Я видел тысячи забитых мячей, сотни из них описывал в отчетах подробно, но этот гол поражает воображение и поныне. После матча в автобусе прошу Стрельцова объяснить мне произошедшее: „Одесситы, – говорит Стрельцов, – „стенку“ выстроили неважно, поскольку дальний от вратаря угол был не совсем прикрыт. Я подумал, бить надо туда прямо, с подъема, а главное – быстро, как только судья отойдет. И уже стал разбегаться, когда „стенка“ сдвинулась и закрыла стойку: видно, Разинский подсказал. Словом, шансов никаких, но не останавливаться же! Вот на ходу и решил резать по самому краю мяча, и как можно сильнее, да стопу навалить покруче“».
В дополнение к рассказу Галинского привожу воспоминания игрока «Торпедо» Михаила Посуэло: «…тот матч начался на тридцать минут позже. Народ приветствовал Стрельцова стоя. Ему несли подарки, фрукты, цветы… Эдик получил мяч у центра поля, протащил его по правой стороне почти до углового флажка… Причем висевший на нем защитник буквально срывал с Эдика футболку. И он выдал мне пас прямо на одиннадцатиметровую отметку… Оставалось только ногу подставить. И это он сделал после стольких потерянных лет! Чтобы говорили о Стрельцове, если бы не эти годы…»
Александр Нилин писал о Стрельцове: «Воздействие его на нас я бы сейчас назвал гипнозом индивидуальностью, магией ожидания чего-то невозможного». Стрельцова часто сравнивали с былинными героями, сказочными персонажами.
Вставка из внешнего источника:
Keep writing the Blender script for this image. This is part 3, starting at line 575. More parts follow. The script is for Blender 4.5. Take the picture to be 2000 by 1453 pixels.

Не стоило сравнивать – таковым он и являлся. Этот парень явился к нам из страны чудес. То, что сделал Стрельцов, не имеет аналогов в истории мирового футбола. Потерять семь лучших для футбола лет (пять из них – не на курорте) и затем, вернувшись, сыграть на качественно ином, более высоком уровне, восстановить членство в сборной, стать сильнейшим в клубе и в стране, причем дважды подряд, задача для простых смертных нереальная. Как бы выглядели Пеле с Марадоной, хлебнув баланды из стрельцовской чаши, даже отсидев половину или треть его срока (только не в своей – в нашей зоне), представить не сложно.
Уже сам факт возвращения после пяти лет тюрьмы и семи лет отлучения от большой игры стал чудом. Задача осложнялась еще и тем, что вернулся он в иной футбол.
Ушел Стрельцов в 58-м из культивируемого на наших полях на протяжении двух десятков лет «дубль-вэ». Время его отсутствия совпало с бурной эволюцией мирового футбола. В течение нескольких лет «дубль-вэ» сменила бразильская система 4+2+4, трансформированная через четыре года в 4+3+3. Вернулся он в преддверии рождения новой тактической схемы, над которой независимо друг от друга колдовали в своих лабораториях Виктор Маслов в Киеве и Альф Рамсей в Лондоне (4+4+2), задумавшие завладеть плацдармом в центре поля и отказаться от фланговых форвардов.
Стрельцова можно сравнить с охотником на мамонтов, который, минуя две общественно экономические формации, оказался вдруг в развитом капитализме. Получилась советская киноверсия «Тарзана в Нью-Йорке» с Эдуардом Стрельцовым в главной роли.
Попав в незнакомую языковую среду, Стрельцов обнаружил выдающиеся лингвистические способности – освоил незнакомый язык по им же составленным учебникам ускоренного обучения. Вникая во все тонкости и нюансы, он вскоре стал изъясняться так грамотно и бегло, что аборигены не всегда понимали, что от них хотят: «П-п-помедленнее, пожалуйста», – просили они пришельца. Помедленнее во все убыстряющемся футболе изъясняться было невозможно. Пришлось организовать языковые курсы без отрыва от производства – непосредственно на поле обучать партнеров футбольным премудростям. Еще одно чудо, подвластное разве что стрельцовскому гению.
Как не вспомнить слова Йохана Кройфа: «Я не верю в заученные комбинации, тем более многоходовые, заготовленные тренерами. Живая тактика та, которую умело творит игрок оперативно, сиюминутно, улавливая игровую обстановку и своевременно реагируя на нее». Это он о Стрельцове, сам того не ведая.
«Само присутствие Стрельцова на поле и стиль игры обеспечивают команде численное превосходство на любом участке», – произнес знаменитый Эленио Эрерра, восхищенный безукоризненным искусством паса (кто-то назвал их меткими, как афоризмы) тридцатилетнего Стрельцова.